Semantics and First Words

  • Semantics: The meanings of language and words, never fully mastered even by adults.
  • Most people never learn a majority of words in their native language.
  • Meaning is derived from the world rather than just other words.
  • Children generally prefer nominals (labels for objects, people, and events) over verbs or modifiers and can identify these as early as 6–9 months.
  • Among nominals, they most likely name frequently used or prominent things.
  • A child’s own mother or father may be named early.
  • Other Words: ‘Dog’ may appear as an early word more than ‘sun’ or ‘nappy’ despite the latter being experienced more frequently.
  • Children place varying levels of emphasis on different language functions in their first utterances.
    • Referential Style: First words refer to objects and objective events (e.g., ‘car’, ‘book’).
    • Expressive Style: Using words to express feelings and relationships (e.g., ‘hello’, ‘stop it’).
    • During the second year, infants with a referential style advance more rapidly in vocabulary and syntax.
  • Attachment Styles: Infants with secure attachments to primary caregivers acquire more of a referential style.
  • Exploration: Secure children are more prepared to explore their environment and leave their parents, encountering more new objects, experiences, and people.
  • These children need to acquire a larger vocabulary and more varied expressions, eagerly imitating their parents’ naming of objects.
  • Memory Improvement: Parents reinforce this behavior, aiding rapid vocabulary growth.
  • Word Acquisition Rate: Between 18 and 24 months, children learn up to 5-6 new words a day.
  • Vocabulary Size: By age six, children have an extensive vocabulary of about 10,000 words.
  • Supporting Factors: Improved categorization, word retrieval, pronunciation, imitation, and awareness of others’ intentions.
  • Fast Mapping.
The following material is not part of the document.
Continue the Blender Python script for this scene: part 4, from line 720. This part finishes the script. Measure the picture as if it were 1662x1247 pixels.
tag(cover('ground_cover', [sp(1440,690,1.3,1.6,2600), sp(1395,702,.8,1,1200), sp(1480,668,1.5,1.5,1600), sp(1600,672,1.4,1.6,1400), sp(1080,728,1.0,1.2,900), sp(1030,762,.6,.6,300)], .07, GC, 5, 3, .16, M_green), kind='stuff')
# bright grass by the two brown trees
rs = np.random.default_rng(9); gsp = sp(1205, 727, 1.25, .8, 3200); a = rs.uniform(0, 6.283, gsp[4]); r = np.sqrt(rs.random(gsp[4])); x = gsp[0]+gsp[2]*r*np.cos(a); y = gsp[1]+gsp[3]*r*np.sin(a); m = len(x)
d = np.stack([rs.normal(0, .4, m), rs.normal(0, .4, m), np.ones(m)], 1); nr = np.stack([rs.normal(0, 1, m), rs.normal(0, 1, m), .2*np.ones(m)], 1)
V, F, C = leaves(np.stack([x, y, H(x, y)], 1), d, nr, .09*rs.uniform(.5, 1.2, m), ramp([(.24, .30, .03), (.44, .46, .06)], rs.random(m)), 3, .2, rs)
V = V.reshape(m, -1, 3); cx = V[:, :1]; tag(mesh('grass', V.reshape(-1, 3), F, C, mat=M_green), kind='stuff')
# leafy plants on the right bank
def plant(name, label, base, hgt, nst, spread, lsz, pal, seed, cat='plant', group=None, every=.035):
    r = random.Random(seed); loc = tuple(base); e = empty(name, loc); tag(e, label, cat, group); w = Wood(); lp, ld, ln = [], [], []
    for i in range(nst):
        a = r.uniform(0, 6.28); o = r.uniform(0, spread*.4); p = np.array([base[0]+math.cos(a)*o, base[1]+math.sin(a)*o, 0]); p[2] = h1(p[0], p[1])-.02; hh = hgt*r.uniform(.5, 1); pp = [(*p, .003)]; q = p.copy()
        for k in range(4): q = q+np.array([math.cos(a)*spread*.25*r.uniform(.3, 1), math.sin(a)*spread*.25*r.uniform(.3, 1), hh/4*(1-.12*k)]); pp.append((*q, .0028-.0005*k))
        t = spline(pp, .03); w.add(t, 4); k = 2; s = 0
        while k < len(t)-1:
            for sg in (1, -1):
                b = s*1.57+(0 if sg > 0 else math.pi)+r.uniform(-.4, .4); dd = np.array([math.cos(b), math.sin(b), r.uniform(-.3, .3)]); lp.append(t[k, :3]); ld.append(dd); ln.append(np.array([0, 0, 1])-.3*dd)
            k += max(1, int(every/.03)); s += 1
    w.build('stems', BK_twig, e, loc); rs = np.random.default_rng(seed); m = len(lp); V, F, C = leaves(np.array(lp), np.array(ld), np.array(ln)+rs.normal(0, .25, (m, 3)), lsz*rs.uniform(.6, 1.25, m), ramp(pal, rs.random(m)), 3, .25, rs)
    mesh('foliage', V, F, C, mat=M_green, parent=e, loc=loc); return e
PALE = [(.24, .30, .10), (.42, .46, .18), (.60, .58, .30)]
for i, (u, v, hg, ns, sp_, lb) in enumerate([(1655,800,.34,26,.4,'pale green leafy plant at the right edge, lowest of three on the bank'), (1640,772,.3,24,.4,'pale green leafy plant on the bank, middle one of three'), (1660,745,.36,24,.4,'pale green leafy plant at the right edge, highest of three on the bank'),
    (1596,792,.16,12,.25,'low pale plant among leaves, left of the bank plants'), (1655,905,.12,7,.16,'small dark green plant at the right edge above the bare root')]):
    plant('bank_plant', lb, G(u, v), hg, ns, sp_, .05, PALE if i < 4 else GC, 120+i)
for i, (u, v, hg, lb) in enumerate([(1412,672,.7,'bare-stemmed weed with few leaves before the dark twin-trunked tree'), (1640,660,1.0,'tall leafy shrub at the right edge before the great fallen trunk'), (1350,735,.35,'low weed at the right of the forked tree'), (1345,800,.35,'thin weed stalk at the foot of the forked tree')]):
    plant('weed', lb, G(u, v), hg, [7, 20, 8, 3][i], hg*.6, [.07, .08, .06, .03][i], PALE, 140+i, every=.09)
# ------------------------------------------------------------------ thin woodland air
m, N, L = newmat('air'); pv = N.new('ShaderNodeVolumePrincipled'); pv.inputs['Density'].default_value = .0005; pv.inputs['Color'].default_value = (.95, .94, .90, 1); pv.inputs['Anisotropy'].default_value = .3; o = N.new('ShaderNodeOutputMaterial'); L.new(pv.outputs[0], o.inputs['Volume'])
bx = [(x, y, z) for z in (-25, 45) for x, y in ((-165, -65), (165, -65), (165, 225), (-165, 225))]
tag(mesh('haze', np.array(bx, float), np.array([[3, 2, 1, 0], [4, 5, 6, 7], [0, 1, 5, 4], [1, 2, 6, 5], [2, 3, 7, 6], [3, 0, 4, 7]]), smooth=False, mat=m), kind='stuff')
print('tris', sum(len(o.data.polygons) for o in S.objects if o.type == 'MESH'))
The ability to connect a word with its underlying concept after a brief experience with the word.
    • Very apparent in toddlers after mastering their first words.

Parental Influences on Language Acquisition

  • Parents often treat infants as conversation partners, even when very young.
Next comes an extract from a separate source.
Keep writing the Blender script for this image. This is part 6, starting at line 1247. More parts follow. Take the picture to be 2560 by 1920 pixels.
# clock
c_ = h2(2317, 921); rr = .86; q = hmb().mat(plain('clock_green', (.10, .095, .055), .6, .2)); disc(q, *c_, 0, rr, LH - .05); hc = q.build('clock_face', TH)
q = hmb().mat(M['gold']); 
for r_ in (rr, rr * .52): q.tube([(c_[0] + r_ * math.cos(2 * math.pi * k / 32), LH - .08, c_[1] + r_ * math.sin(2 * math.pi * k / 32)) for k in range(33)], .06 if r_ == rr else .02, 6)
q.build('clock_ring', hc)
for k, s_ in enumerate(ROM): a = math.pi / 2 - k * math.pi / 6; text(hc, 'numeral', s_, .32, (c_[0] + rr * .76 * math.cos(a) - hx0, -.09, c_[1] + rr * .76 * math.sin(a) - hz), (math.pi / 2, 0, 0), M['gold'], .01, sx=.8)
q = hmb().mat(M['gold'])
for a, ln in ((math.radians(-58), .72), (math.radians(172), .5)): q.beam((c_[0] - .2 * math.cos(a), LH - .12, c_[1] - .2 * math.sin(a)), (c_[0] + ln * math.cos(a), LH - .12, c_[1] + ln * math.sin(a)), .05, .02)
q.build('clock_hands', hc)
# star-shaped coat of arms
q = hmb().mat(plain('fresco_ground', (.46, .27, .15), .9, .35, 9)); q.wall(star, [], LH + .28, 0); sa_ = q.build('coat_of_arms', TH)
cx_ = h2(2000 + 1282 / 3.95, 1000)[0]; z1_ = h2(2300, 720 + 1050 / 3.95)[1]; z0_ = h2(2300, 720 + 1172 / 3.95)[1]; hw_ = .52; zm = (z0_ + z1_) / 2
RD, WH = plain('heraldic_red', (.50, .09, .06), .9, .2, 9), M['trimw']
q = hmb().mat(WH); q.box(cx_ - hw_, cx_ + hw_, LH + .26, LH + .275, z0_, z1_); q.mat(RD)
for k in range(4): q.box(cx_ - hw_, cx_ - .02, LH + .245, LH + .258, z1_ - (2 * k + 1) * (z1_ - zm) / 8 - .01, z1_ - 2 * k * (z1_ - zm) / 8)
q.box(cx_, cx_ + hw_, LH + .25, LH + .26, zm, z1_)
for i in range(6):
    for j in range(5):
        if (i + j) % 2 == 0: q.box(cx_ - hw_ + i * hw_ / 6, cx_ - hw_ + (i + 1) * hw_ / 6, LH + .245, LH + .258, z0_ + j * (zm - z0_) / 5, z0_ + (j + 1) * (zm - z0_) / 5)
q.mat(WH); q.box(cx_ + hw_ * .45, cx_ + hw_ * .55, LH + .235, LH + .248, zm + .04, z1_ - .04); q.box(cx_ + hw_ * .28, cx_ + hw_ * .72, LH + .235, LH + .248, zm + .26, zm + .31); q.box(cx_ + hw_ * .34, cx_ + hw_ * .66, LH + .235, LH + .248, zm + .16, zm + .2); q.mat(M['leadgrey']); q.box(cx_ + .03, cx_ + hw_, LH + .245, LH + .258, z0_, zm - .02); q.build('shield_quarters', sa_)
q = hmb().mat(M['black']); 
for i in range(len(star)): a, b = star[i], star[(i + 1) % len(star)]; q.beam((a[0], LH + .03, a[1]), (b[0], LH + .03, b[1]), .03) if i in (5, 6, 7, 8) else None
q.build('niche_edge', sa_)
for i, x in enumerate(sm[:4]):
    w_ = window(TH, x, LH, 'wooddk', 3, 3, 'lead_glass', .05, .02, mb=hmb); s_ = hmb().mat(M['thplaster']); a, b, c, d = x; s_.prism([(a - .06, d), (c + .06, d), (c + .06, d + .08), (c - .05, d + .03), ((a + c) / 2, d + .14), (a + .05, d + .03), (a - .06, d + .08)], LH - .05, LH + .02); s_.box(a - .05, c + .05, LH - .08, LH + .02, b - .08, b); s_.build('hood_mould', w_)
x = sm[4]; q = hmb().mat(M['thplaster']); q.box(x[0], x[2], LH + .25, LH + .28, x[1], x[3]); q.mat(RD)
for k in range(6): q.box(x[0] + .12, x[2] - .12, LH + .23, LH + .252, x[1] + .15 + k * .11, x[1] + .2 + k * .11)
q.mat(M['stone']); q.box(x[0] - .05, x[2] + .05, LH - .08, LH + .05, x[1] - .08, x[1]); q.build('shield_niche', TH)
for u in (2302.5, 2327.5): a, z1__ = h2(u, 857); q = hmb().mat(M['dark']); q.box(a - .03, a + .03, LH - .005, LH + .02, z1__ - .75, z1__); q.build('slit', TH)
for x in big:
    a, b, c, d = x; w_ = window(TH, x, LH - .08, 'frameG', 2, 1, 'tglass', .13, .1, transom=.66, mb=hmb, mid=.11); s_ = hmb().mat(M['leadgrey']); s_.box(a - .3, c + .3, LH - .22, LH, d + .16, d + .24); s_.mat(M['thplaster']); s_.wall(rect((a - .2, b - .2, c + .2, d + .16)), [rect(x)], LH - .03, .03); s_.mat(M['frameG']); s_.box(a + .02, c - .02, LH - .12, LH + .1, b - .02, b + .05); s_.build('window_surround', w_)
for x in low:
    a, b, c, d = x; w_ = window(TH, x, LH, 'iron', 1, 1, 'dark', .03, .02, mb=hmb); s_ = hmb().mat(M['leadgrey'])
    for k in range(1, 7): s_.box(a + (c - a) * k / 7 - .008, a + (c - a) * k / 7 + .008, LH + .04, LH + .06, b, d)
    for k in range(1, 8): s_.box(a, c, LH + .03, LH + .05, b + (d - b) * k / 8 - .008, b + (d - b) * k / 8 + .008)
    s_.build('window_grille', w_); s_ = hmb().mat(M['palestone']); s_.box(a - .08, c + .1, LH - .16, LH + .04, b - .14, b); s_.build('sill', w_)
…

  • Example: A mother asks questions of her three-month-old, implying that the child is capable of responding, leaving pauses for hypothetical responses and replying on her behalf.

  • Turn-Taking: The mother teaches about turn-taking in conversations, expressing faith the infant will eventually learn these conventions.

  • Responsiveness: Parental responsiveness to infant communication attempts promotes their communication skills.

  • Parents modify responses to increase vocabulary and sentence structure once infants start producing words.

  • Scaffolding: Parents are using Vygotsky’s concept of scaffolding, where they use language a little bit beyond the ability of the child.

  • Words and Sentences Communicate: Parents teach that language is more than interesting noises and babbling.

  • Infant-Directed Speech: Infant-directed Speech/caregiver speech, (formerly motherese), features shorter sentences, simpler vocabulary, slower pace, higher and more variable pitch, and repetition.

  • Vital Role: This type of speech plays a vital role in language acquisition and encourages early linguistic competence.
    Harvard Preschool Project:

  • Longitudinal study reviewed parent–infant contact at home.

  • The most intellectually and socially competent infants had parents who directed large amounts of language at them.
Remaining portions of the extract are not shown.